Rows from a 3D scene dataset
'''

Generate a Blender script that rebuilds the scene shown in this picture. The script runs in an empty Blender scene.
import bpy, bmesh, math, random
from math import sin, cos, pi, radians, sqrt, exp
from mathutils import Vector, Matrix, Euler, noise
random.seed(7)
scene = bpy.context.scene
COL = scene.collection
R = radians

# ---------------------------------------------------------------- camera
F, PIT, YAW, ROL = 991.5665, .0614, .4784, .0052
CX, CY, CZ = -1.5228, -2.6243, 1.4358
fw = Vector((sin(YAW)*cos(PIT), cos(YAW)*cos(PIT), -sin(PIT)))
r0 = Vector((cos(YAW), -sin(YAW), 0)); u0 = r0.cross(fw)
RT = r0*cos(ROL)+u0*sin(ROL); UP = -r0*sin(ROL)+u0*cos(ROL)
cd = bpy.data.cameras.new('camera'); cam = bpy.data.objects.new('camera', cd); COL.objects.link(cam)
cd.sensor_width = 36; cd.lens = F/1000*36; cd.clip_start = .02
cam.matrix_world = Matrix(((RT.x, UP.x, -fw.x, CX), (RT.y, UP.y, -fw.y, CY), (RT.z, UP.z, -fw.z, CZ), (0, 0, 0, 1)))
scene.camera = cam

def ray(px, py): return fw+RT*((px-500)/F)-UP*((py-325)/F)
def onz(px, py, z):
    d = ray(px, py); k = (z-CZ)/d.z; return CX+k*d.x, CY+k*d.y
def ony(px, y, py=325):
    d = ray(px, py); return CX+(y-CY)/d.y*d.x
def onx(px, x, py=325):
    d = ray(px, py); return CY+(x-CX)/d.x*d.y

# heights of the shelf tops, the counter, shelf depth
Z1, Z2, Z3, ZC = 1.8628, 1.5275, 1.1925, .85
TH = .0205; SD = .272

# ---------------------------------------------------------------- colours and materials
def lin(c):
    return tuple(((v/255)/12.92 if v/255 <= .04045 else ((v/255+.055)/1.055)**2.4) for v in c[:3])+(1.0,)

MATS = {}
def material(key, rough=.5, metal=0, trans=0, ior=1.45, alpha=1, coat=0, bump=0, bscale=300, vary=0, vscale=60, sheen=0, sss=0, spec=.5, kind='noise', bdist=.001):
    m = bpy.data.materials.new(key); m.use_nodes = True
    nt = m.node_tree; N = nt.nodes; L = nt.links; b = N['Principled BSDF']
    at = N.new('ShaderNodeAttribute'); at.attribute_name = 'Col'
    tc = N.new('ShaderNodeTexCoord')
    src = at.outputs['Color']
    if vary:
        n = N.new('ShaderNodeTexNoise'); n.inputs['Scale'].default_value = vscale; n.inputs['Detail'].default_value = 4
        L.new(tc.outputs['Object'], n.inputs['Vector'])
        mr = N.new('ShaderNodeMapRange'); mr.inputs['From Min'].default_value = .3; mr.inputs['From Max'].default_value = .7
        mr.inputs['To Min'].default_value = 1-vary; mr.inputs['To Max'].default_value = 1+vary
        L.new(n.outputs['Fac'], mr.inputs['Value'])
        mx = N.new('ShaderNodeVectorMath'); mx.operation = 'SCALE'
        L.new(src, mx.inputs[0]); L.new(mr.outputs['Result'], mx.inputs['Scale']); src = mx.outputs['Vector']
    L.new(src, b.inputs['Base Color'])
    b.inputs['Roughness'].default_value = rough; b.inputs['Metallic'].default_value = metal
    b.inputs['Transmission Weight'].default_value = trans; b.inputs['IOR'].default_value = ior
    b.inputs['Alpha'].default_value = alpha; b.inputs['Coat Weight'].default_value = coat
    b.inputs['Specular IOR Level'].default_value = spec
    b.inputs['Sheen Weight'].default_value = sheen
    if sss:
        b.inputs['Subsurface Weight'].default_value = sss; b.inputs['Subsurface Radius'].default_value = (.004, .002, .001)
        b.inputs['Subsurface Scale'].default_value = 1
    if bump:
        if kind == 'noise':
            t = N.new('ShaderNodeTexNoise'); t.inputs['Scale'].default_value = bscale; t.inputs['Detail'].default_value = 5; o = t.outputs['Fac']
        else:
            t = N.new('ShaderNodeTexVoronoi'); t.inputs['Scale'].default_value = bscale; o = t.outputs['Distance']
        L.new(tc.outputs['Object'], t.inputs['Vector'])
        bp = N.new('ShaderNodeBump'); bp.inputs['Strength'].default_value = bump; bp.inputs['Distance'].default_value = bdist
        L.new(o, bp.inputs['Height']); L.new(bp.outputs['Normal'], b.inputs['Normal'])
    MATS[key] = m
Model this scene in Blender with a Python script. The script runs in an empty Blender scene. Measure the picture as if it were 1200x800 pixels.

'''

* _WRITTEN EXERCISE_
Repeat all the entries word for word.

* _WRITTEN SOLUTION_
Generate a Blender script that rebuilds the scene shown in this picture. The script runs in an empty Blender scene.
import bpy, bmesh, math, random
from math import sin, cos, pi, radians, sqrt, exp
from mathutils import Vector, Matrix, Euler, noise
random.seed(7)
scene = bpy.context.scene
COL = scene.collection
R = radians

# ---------------------------------------------------------------- camera
F, PIT, YAW, ROL = 991.5665, .0614, .4784, .0052
CX, CY, CZ = -1.5228, -2.6243, 1.4358
fw = Vector((sin(YAW)*cos(PIT), cos(YAW)*cos(PIT), -sin(PIT)))
r0 = Vector((cos(YAW), -sin(YAW), 0)); u0 = r0.cross(fw)
RT = r0*cos(ROL)+u0*sin(ROL); UP = -r0*sin(ROL)+u0*cos(ROL)
cd = bpy.data.cameras.new('camera'); cam = bpy.data.objects.new('camera', cd); COL.objects.link(cam)
cd.sensor_width = 36; cd.lens = F/1000*36; cd.clip_start = .02
cam.matrix_world = Matrix(((RT.x, UP.x, -fw.x, CX), (RT.y, UP.y, -fw.y, CY), (RT.z, UP.z, -fw.z, CZ), (0, 0, 0, 1)))
scene.camera = cam

def ray(px, py): return fw+RT*((px-500)/F)-UP*((py-325)/F)
def onz(px, py, z):
    d = ray(px, py); k = (z-CZ)/d.z; return CX+k*d.x, CY+k*d.y
def ony(px, y, py=325):
    d = ray(px, py); return CX+(y-CY)/d.y*d.x
def onx(px, x, py=325):
    d = ray(px, py); return CY+(x-CX)/d.x*d.y

# heights of the shelf tops, the counter, shelf depth
Z1, Z2, Z3, ZC = 1.8628, 1.5275, 1.1925, .85
TH = .0205; SD = .272

# ---------------------------------------------------------------- colours and materials
def lin(c):
    return tuple(((v/255)/12.92 if v/255 <= .04045 else ((v/255+.055)/1.055)**2.4) for v in c[:3])+(1.0,)

MATS = {}
def material(key, rough=.5, metal=0, trans=0, ior=1.45, alpha=1, coat=0, bump=0, bscale=300, vary=0, vscale=60, sheen=0, sss=0, spec=.5, kind='noise', bdist=.001):
    m = bpy.data.materials.new(key); m.use_nodes = True
    nt = m.node_tree; N = nt.nodes; L = nt.links; b = N['Principled BSDF']
    at = N.new('ShaderNodeAttribute'); at.attribute_name = 'Col'
    tc = N.new('ShaderNodeTexCoord')
    src = at.outputs['Color']
    if vary:
        n = N.new('ShaderNodeTexNoise'); n.inputs['Scale'].default_value = vscale; n.inputs['Detail'].default_value = 4
        L.new(tc.outputs['Object'], n.inputs['Vector'])
        mr = N.new('ShaderNodeMapRange'); mr.inputs['From Min'].default_value = .3; mr.inputs['From Max'].default_value = .7
        mr.inputs['To Min'].default_value = 1-vary; mr.inputs['To Max'].default_value = 1+vary
        L.new(n.outputs['Fac'], mr.inputs['Value'])
        mx = N.new('ShaderNodeVectorMath'); mx.operation = 'SCALE'
        L.new(src, mx.inputs[0]); L.new(mr.outputs['Result'], mx.inputs['Scale']); src = mx.outputs['Vector']
    L.new(src, b.inputs['Base Color'])
    b.inputs['Roughness'].default_value = rough; b.inputs['Metallic'].default_value = metal
    b.inputs['Transmission Weight'].default_value = trans; b.inputs['IOR'].default_value = ior
    b.inputs['Alpha'].default_value = alpha; b.inputs['Coat Weight'].default_value = coat
    b.inputs['Specular IOR Level'].default_value = spec
    b.inputs['Sheen Weight'].default_value = sheen
    if sss:
        b.inputs['Subsurface Weight'].default_value = sss; b.inputs['Subsurface Radius'].default_value = (.004, .002, .001)
        b.inputs['Subsurface Scale'].default_value = 1
    if bump:
        if kind == 'noise':
            t = N.new('ShaderNodeTexNoise'); t.inputs['Scale'].default_value = bscale; t.inputs['Detail'].default_value = 5; o = t.outputs['Fac']
        else:
            t = N.new('ShaderNodeTexVoronoi'); t.inputs['Scale'].default_value = bscale; o = t.outputs['Distance']
        L.new(tc.outputs['Object'], t.inputs['Vector'])
        bp = N.new('ShaderNodeBump'); bp.inputs['Strength'].default_value = bump; bp.inputs['Distance'].default_value = bdist
        L.new(o, bp.inputs['Height']); L.new(bp.outputs['Normal'], b.inputs['Normal'])
    MATS[key] = m
Model this scene in Blender with a Python script. The script runs in an empty Blender scene. Measure the picture as if it were 1200x800 pixels.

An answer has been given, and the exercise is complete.